2006-03-21 Thread Jeff Donsbach
On 3/21/06, Dario Lopez-Kästen [EMAIL PROTECTED] wrote:
 Tino Wildenhain said the following on 2006-03-21 14:51:

  Otoh, I have yet to see the figures showing the CPU afinity
  buys you anything in reality. We know the GIL, thats for sure
  but I never saw a measureable difference binding a process
  to a CPU (which is also highly depending on the OS scheduler)
 

 for us, it makes all the difference between zope sucks, why do we
 bother with this non-sense, non-standard, butt-slow appserver, and use
 Java or PHP instead and nice, zope based solutions are really nice,
 not only feature wise, but also speedy.

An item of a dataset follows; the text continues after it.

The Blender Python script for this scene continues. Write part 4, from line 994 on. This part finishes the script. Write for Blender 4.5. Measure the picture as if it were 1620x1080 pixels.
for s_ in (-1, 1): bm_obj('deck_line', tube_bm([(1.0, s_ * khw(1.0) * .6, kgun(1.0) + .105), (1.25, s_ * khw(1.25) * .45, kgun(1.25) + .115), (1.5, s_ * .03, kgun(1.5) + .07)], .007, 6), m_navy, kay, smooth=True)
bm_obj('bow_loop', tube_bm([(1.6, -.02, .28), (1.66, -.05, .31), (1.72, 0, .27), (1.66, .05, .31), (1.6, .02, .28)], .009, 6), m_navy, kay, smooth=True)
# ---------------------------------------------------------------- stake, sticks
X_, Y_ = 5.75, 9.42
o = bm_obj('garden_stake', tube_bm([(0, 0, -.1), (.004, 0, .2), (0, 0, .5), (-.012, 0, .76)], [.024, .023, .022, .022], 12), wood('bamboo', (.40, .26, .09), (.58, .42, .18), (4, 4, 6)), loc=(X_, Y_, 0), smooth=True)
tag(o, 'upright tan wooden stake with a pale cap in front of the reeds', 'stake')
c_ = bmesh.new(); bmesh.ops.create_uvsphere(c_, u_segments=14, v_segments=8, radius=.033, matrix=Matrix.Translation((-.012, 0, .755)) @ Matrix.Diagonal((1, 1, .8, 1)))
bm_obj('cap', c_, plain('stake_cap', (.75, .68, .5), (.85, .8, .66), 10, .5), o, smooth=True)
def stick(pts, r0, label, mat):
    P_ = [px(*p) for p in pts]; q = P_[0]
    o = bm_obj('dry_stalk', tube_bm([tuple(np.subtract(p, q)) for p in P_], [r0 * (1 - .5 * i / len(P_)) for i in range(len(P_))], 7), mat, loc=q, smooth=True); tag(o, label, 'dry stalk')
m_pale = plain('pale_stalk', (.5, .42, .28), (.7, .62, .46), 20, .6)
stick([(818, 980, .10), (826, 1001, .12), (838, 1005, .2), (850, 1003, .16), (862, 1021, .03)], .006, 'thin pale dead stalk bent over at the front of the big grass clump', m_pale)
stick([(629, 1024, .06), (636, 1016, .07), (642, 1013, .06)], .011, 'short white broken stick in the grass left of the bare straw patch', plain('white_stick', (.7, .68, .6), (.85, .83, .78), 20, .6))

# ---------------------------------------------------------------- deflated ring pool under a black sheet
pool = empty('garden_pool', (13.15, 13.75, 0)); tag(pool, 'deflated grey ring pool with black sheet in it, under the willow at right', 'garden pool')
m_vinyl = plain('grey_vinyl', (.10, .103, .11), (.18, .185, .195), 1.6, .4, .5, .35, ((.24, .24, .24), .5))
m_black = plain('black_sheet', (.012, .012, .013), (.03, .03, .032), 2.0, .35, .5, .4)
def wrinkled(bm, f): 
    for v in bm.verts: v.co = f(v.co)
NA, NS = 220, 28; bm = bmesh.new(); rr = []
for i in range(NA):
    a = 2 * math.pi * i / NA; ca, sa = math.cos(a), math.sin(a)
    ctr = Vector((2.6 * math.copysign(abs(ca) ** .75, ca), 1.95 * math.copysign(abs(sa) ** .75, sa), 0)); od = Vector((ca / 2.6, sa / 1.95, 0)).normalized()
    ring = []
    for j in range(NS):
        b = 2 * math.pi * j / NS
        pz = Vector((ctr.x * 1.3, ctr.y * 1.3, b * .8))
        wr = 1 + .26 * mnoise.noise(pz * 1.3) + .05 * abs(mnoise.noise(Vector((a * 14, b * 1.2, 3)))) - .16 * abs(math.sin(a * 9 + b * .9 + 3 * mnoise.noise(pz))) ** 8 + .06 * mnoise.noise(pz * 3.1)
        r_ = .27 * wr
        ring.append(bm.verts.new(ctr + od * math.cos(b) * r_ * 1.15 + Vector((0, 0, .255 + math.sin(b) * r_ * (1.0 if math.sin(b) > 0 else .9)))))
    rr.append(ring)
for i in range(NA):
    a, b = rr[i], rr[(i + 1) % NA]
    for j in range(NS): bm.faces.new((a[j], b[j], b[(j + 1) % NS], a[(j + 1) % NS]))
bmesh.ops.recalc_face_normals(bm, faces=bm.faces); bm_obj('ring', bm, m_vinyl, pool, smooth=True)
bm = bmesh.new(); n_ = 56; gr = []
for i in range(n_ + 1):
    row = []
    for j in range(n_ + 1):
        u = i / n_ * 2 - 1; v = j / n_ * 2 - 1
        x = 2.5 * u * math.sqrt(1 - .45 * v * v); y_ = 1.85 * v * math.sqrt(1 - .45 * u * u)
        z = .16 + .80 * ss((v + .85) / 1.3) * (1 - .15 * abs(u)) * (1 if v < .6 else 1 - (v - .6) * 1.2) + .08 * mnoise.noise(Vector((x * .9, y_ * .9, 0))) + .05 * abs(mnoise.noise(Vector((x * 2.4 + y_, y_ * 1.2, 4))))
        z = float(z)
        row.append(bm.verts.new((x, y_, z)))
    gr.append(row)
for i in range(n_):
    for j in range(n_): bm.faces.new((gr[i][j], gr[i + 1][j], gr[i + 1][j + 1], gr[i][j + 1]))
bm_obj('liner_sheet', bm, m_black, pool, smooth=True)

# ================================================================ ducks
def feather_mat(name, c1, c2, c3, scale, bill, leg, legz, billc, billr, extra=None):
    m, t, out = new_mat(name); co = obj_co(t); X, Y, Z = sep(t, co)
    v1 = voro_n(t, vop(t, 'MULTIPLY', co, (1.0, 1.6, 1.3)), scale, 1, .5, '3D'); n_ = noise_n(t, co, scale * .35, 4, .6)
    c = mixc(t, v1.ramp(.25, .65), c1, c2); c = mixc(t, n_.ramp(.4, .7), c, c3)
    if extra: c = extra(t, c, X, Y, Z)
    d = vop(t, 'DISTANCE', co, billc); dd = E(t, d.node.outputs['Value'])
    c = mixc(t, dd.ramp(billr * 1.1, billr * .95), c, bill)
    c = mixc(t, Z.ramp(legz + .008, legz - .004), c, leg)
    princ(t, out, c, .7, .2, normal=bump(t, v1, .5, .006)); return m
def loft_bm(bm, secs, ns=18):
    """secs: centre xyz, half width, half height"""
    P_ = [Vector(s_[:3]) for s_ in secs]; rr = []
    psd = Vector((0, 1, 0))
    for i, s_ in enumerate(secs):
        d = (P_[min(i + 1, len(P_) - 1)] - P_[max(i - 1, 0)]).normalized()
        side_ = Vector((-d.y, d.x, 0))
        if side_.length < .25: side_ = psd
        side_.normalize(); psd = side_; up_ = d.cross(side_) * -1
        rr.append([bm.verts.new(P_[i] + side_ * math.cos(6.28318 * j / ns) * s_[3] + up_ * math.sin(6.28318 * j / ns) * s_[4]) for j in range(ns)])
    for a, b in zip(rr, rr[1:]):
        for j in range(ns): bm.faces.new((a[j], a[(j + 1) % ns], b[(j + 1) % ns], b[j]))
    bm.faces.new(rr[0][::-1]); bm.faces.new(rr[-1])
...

And they are clusterable too, neat!

 /dario


Dario,
Do you have any kind of comparison numbers of using CPU affinity
vs not for your particular case? Also, are you using ZEO or not?  It's
not that I don't believe you when you say it matters a lot for you. I
do believe you. Like Tino, I'm just generally interested in how much
it matters in measurable terms. I can imagine there are a number of
factors determining how much it matters, like Zope app/workload as
well as the underlying hardware architecture (how big of a penalty is
it to synchronize cache pages between CPUs) and the OS CPU scheduler
as Tino mentioned.

Jeff D
p.s. I agree with the rest of your sentiments about newbie bashing.
Unfortunately, it seems to be a popular past time among some of the
l33ts on a bunch of the lists I monitor these days.